Rétroactivement donner du sens nous oriente quant au fake : c’est un sens qui est rejeté par l’autre. La distinction est dans la qualité du sens produit, le S2 varie. À un S1 donné, S2’, S2’’, S2’’’, S2’’’’… nous pourrions aller à l’infini, tous s’équivalent. Chacun fera son choix. Nous l’avons vu avec la pandémie, les scientifiques comme les « experts » se déchiraient… Se dévoilait alors que la vérité avec un grand L n’existait pas. Le fake c’est la vérité de l’autre qui n’est pas la mienne. C’est un Je de vérité. « Je dis ce que je pense » ou « Je suis ce que je dis »6, posent la vérité en place de certitude, mon je pense comme mon je suis impliquent une opinion qui ne peut être contredite. L’opinion de l’autre est fake. Or, Lacan avait déjà pointé que : « il faudrait s’ouvrir à la dimension de la vérité comme variable, de ce que j’appellerai la varité, avec le é de variété avalé7 ». Mais alors, tout s’équivaudrait ? Vérité menteuse8 et fake, même combat ?
Fake, vérité et hors-sens
La psychanalyse croit à la vérité. Freud a même parlé de l’amour de la vérité. Croire, ce n’est pas être sûr, ce n’est pas la certitude du « je suis » qui vient nier l’inconscient. Croire renvoie à la dignité de l’énigme, fake renvoie à la certitude du Je. La psychanalyse ne se fascine pas sur le S2, elle parie sur le S1. C’est là, dans ce signifiant hors sens que se trouve une jouissance qui itère sans rime ni raison. Mais comment débusquer ce S1 ? C’est un paradoxe : en soutenant l’énigme on permet au sujet d’épuiser toutes les vérités de l’inconscient. Ce travail d’analyse n’est pas sans effets, on l’entend dans les témoignages de passe. Et si Lacan parle de vérités menteuses, c’est uniquement qu’en regard de ce Un fondamental, il n’y a pas de vérité qui tiennent, peut-être juste un nom, dissimulé derrière la matrice de l’objet, le sinthome. Ce point est hors sens : « la jouissance propre au symptôme. Jouissance opaque d’exclure le sens9 ». S1-S2, c’est un des noms du rapport sexuel, ça s’articule, ça fait rapport. Pour aller au-delà, vers le symptôme, le psychanalyste, dans son acte, n’use ni du S1, ni du S2, il fend le tiret entre les deux, il ouvre les parenthèses, il secoue la virgule, bref, il s’oriente du réel du non-rapport sexuel.
Laurent Dupont
[1] Cf. YouTube : « Donald Trump shuts down CNN reporter : “You’re fake news” », disponible sur internet.

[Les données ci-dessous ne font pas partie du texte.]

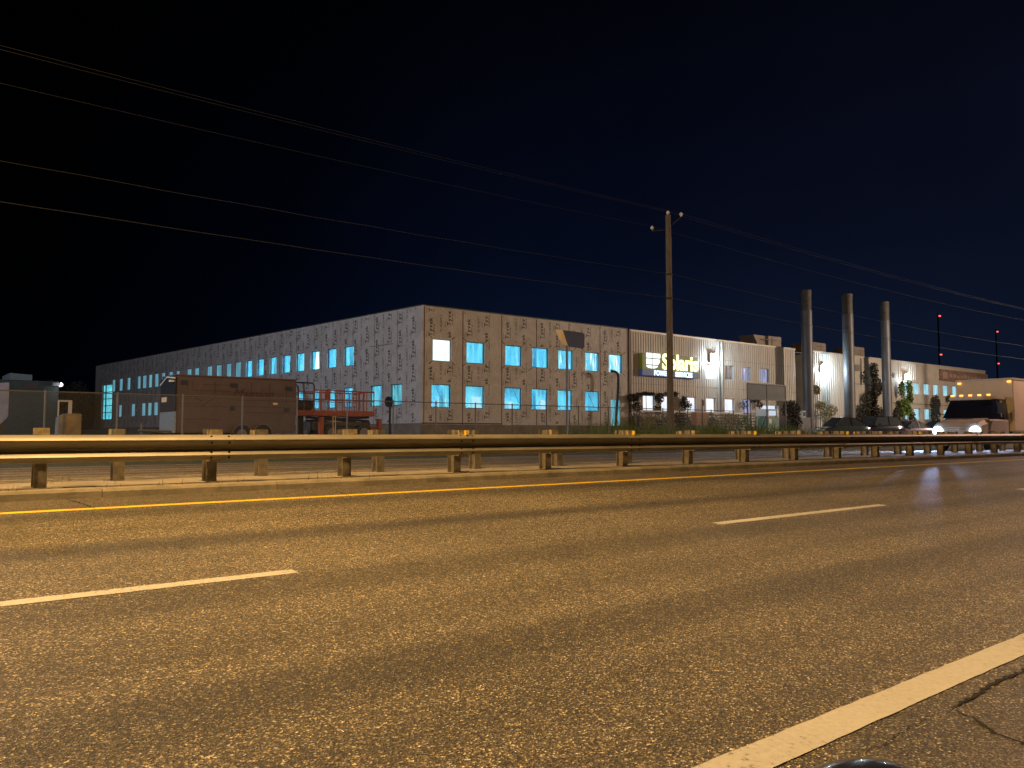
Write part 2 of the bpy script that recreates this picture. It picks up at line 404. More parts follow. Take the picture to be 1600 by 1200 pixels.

[2] Cf. Keyes R., The Post-Thruth Era. Dishonesty and Deception in Contemporary Life, New York, St. Martin’s Press, 2004, et Cf. Alterman E., When Presidents Lie : A History of Official Deception and Its Consequences, New York, Viking, 2004, p. 305.

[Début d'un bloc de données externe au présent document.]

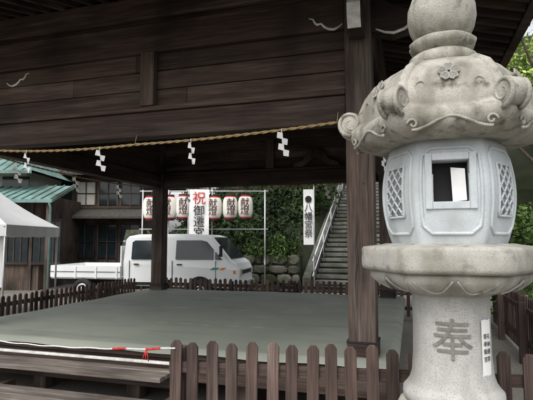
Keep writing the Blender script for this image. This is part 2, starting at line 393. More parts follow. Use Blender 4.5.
# ---------------------------------------------------------------- picket fences
def fence(name,p,q,h,pw,gap,th=.022):
    p=V((p[0],p[1],0));q=V((q[0],q[1],0)); Ln=(q-p).length; ang=math.atan2(q.y-p.y,q.x-p.x)
    m=MB(); n=int(Ln/gap)
    for k in range(n+1):
        x=k*gap+random.uniform(-.005,.005); hh=h+random.uniform(-.014,.014); ln=random.uniform(-.012,.012)
        poly=[(x-pw/2,-th,.05),(x+pw/2,-th,.05),(x+pw/2+ln,-th,hh-.03),(x+pw*.22+ln,-th,hh),(x-pw*.22+ln,-th,hh),(x-pw/2+ln,-th,hh-.03)]
        m.prism(poly,(0,th,0),WF)
    for z in(h*.84-.035,h*.3): m.box(-.05,Ln+.05,.003,.045,z-.035,z+.035,WFX)
    x=0
    while x<=Ln:
        m.box(x-.045,x+.045,.047,.137,0,h-.06,WF); x+=1.6
    return m.obj(name,None,.004,loc=p,rotz=ang)
fence('picket_fence',(-.62,3.36),(3.6,2.68),.92,.078,.132)
fence('picket_fence',tuple(l2w(-6.4,4.2)[:2]),tuple(l2w(-6.4,10.3)[:2]),.70,.07,.125)
fence('picket_fence',tuple(l2w(-5.6,10.35)[:2]),tuple(l2w(1.3,10.35)[:2]),.72,.07,.125)
fence('picket_fence',tuple(l2w(1.45,3.9)[:2]),tuple(l2w(1.45,10.2)[:2]),.85,.07,.125)
cd=MB()
pts=sag(l2w(-5.3,3.75,.80),V((-.62,3.33,.87)),.10,60)
for i in range(60): pts[i]=pts[i]+V((0,0,.003*math.sin(i*1.1)))
for i in range(60):
    red = (i>=48 and i%5 in(1,2))
    cd.tube([pts[i],pts[i+1]],.005 if not red else .009,REDI if red else PAPER,6)
e=pts[56]
for k in range(3): cd.tube([e,e+V((.01*k-.01,-.01,-.03)),e+V((.02*k-.02,-.015,-.06-.01*k))],.004,REDI,5)
cd.obj('barrier_cord')

# ---------------------------------------------------------------- stone lantern
LN=empty('stone_lantern',loc=(.905,2.4,0),rotz=A); LN.scale=(.955,.955,1)
def rad(th,ap,rnd):
    k=math.radians(60); f=((th+math.pi/2+k/2)%k)-k/2
    return ap/math.cos(f)*(1-rnd)+ap*1.07*rnd
def pt(th,ap,z,rnd,off=0):
    r=rad(th,ap,rnd)+off; return V((r*math.cos(th),r*math.sin(th),z))
def hexloft(mb,prof,mat,rnd=.15,n=72,smooth=True,caps=True):
    mb.loft([[pt(-math.pi/2+2*math.pi*(j+.5)/n,ap,z,rnd) for j in range(n)] for ap,z in prof],mat,smooth,caps)
def lathe(mb,prof,mat,n=48): hexloft(mb,[(a/1.07,z) for a,z in prof],mat,1.0,n)
lb=MB()
hexloft(lb,[(.56,0),(.56,.22),(.55,.24)],GRAN,.03); 
hexloft(lb,[(.46,.24),(.46,.46),(.45,.48)],GRAN,.03)
hexloft(lb,[(.37,.48),(.375,.60),(.35,.66),(.31,.74),(.25,.80),(.235,.83)],GRAN,.6)
lathe(lb,[(.235,.83),(.245,.86),(.243,.885),(.228,.90),(.21,.925),(.198,.96),(.19,1.05),(.187,1.2),(.19,1.33),(.196,1.36)],GRANCOL)
lb.obj('base_and_column',LN)
cd=MB()
n=144
def petal(ap,z,amp): return [pt(-math.pi/2+2*math.pi*j/n,ap,z,.35,amp*abs(math.sin(6*math.pi*j/n))) for j in range(n)]
cd.loft([petal(.195,1.345,0),petal(.23,1.352,.01),petal(.285,1.375,.02),petal(.325,1.405,.024),petal(.345,1.435,.012),petal(.345,1.452,0)],GRAN)
hexloft(cd,[(.375,1.452),(.392,1.462),(.395,1.475),(.396,1.50),(.394,1.53),(.395,1.555),(.388,1.568),(.36,1.572),(.30,1.58),(.28,1.585)],GRAN,.06)
cd.obj('platform',LN)
pr=MB()
for k in range(12):
    c=-math.pi/2+math.radians(30*k+15)
    pts=[]
    for t in np.linspace(-1,1,13):
        th=c+math.radians(13.5)*t; q=1-abs(t)**2.2
        z=1.425-.06*q; ap=np.interp(z,[1.345,1.375,1.405,1.435],[.22,.287,.325,.345]); pts.append(pt(th,ap,z,.35,.018))
    pr.tube(pts,.005,GRAN,6)
pr.obj('lotus_relief',LN)
ZT=2.065
zz=np.linspace(1.583,ZT,27)
def apf(z):
    t=(z-1.583)/(ZT-1.583); return .232+.060*math.sin(math.pi*min(1,max(0,.07+.86*t)))**.8
RB=.28
fbx=MB()
W0,W1=1.765,1.968; WH=.088
verts=[pt(-math.pi/2+2*math.pi*j/n,apf(z),z,RB) for z in zz for j in range(n)]
faces=[]
for i in range(len(zz)-1):
    for j in range(n):
        th=((j+.5)/n*360+180)%360-180
        zc=(zz[i]+zz[i+1])/2
        x=apf(zc)*math.tan(math.radians(th)) if abs(th)<60 else 9
        if abs(x)<WH-.004 and W0+.003<zc<W1-.003: continue
        faces.append((i*n+j,i*n+(j+1)%n,(i+1)*n+(j+1)%n,(i+1)*n+j))
fbx.add(verts,faces,GRANBOX,True)
yf=-apf(1.86); d=.10
for (x0,x1,z0,z1) in((-WH-.026,-WH+.006,W0-.026,W1+.026),(WH-.006,WH+.026,W0-.026,W1+.026),(-WH+.0061,WH-.0061,W0-.026,W0+.008),(-WH+.0061,WH-.0061,W1-.008,W1+.026)):
    fbx.box(x0,x1,yf-.008,yf+d,z0,z1,GRANBOX)
fbx.obj('fire_box',LN,.004)
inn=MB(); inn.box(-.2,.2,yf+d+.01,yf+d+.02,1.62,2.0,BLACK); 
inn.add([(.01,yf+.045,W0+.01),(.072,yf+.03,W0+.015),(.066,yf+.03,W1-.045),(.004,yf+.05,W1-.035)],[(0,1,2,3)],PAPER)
inn.obj('fire_box_interior',LN)
rl=MB()
def onbox(th,z,off=.004): return pt(th,apf(z),z,RB,off)
for k in range(6):
    c=-math.pi/2+math.radians(60*k)
    oct_=[(-25,1.665),(-18,1.63),(18,1.63),(25,1.665),(25,1.985),(18,2.02),(-18,2.02),(-25,1.985)]
    path=[]
    for i in range(8):
        a=oct_[i];b=oct_[(i+1)%8]
        for t in np.linspace(0,1,9)[:-1]: path.append(onbox(c+math.radians(a[0]+(b[0]-a[0])*t),a[1]+(b[1]-a[1])*t,.001))
    rl.tube(path,.0085,GRANBOX,6,True)
    if k:
        ga=np.linspace(-15,15,9); gz=np.linspace(1.71,1.95,11)
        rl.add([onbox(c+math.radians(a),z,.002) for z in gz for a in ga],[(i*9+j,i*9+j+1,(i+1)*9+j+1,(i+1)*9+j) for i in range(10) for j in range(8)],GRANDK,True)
        fr=[(-15,1.71),(15,1.71),(15,1.95),(-15,1.95)]; path=[]
        for i in range(4):
            a=fr[i];b=fr[(i+1)%4]
            for t in np.linspace(0,1,9)[:-1]: path.append(onbox(c+math.radians(a[0]+(b[0]-a[0])*t),a[1]+(b[1]-a[1])*t))
        rl.tube(path,.007,GRANBOX,6,True)
        for s in(-1,1):
            for q in range(-4,8):
                path=[]
                for t in np.linspace(0,1,13):
                    a=-15+30*t; z=1.71+ (q*.06)+ (t if s>0 else 1-t)*.155
                    if 1.71<=z<=1.95: path.append(onbox(c+math.radians(a),z,.004))
                if len(path)>1: rl.tube(path,.006,GRANBOX,5)
rl.obj('fire_box_relief',LN)
ks=MB()
def kring(ap,z,lift,rnd):
    out=[]
    for j in range(n):
        th=-math.pi/2+2*math.pi*(j+.5)/n; k=math.radians(60); f=((th+math.pi/2+k/2)%k)-k/2
        c=(abs(f)/(k/2))**3; w=.005*math.sin(th*7+z*20)*math.sin(z*31+th*3)
        out.append(pt(th,ap,z+lift*c,rnd,w))
    return out
ks.loft([kring(.24,2.06,0,.5),kring(.33,2.057,0,.25),kring(.385,2.066,.005,.08),kring(.425,2.092,.012,.05),kring(.445,2.125,.02,.04),kring(.442,2.158,.03,.04),
  kring(.415,2.18,.035,.05),kring(.395,2.20,.03,.12),kring(.388,2.24,.02,.22),kring(.376,2.305,.01,.3),kring(.350,2.36,0,.4),kring(.30,2.41,0,.5),kring(.235,2.45,0,.6),kring(.17,2.472,0,.8)],GRANTOP)
ks.obj('lantern_roof',LN)
vo=MB()
for k in range(6):
    c=math.radians(60*k); R=V((math.cos(c),math.sin(c),0)); T=V((-math.sin(c),math.cos(c),0))
    cen=R*.492+V((0,0,2.215)); w=.045
    prof=[]
    for i in range(30):
        t=i/29; a=-math.pi*.5+ t*math.pi*2.9; r=.068*(1-.76*t)
        prof.append((r*math.cos(a),r*math.sin(a)))
    core=[(.061*math.cos(a),.061*math.sin(a)) for a in np.linspace(0,2*math.pi,29)[:-1]]
    ringa=[]
    for s,sc in((-1,.6),(-.93,.86),(-.75,1),(.75,1),(.93,.86),(1,.6)):
        ringa.append([cen+R*(x*sc)+V((0,0,z*sc))+T*(w*s) for x,z in core])
    vo.loft(ringa,GRANTOP)
    for s in(-1,1): vo.tube([cen+R*x+V((0,0,z))+T*(w*.93*s) for x,z in prof],[.012-.006*i/29 for i in range(30)],GRANTOP,7)
    rid=[R*a+V((0,0,b)) for a,b in((.20,2.462),(.28,2.435),(.345,2.39),(.39,2.33),(.415,2.265),(.428,2.20),(.44,2.13))]
    vo.tube(rid,[.012,.02,.026,.031,.036,.041,.04],GRANTOP,10)
    for s in(-1,1):
        cc=R*.385+T*(.08*s)+V((0,0,2.285)); nn=(R*1.0+T*(.5*s)).normalized(); tt=V((-nn.y,nn.x,0))*s
        sp_=[]
        for i in range(24):
            t=i/23; a=-.6*math.pi+t*math.pi*2.6; r=.03*(1-.7*t); sp_.append(cc+tt*(-r*math.cos(a))+V((0,0,r*math.sin(a)))+nn*.006)
        vo.tube(sp_,.006,GRANTOP,6)
vo.obj('roof_volutes',LN)
rr_=MB()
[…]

[3] Cf. Lacan J., Le Séminaire, livre V, Les Formations de l’inconscient, texte établi par J.-A. Miller, Paris, Seuil, 1998 et Le Séminaire, livre VI, Le Désir et son interprétation, texte établi par J.-A. Miller, Paris, La Martinière/Le Champ freudien, 2013, entre autres.
[4] Cf. Lacan J., Le Séminaire, livre XVII, L’Envers de la psychanalyse, texte établi par J.-A. Miller, Paris, Seuil, 1991.
[5] Cf. Miller J.-A., « L’algorithme de la psychanalyse », Ornicar ?, n°16, automne 1978, p. 15-21.
[6] Cf. Le cogito proposé par Jacques-Alain Miller.
[7] Lacan J., « Vers un signifiant nouveau », Ornicar ?, n°17-18, printemps 1979, p. 13.
[8] Lacan J., « Préface à l’édition anglaise du Séminaire XI », Autres écrits, Paris, Seuil, 2001, p. 573.
[9] Lacan J., « Joyce le symptôme », Autres écrits, op. cit., p. 570.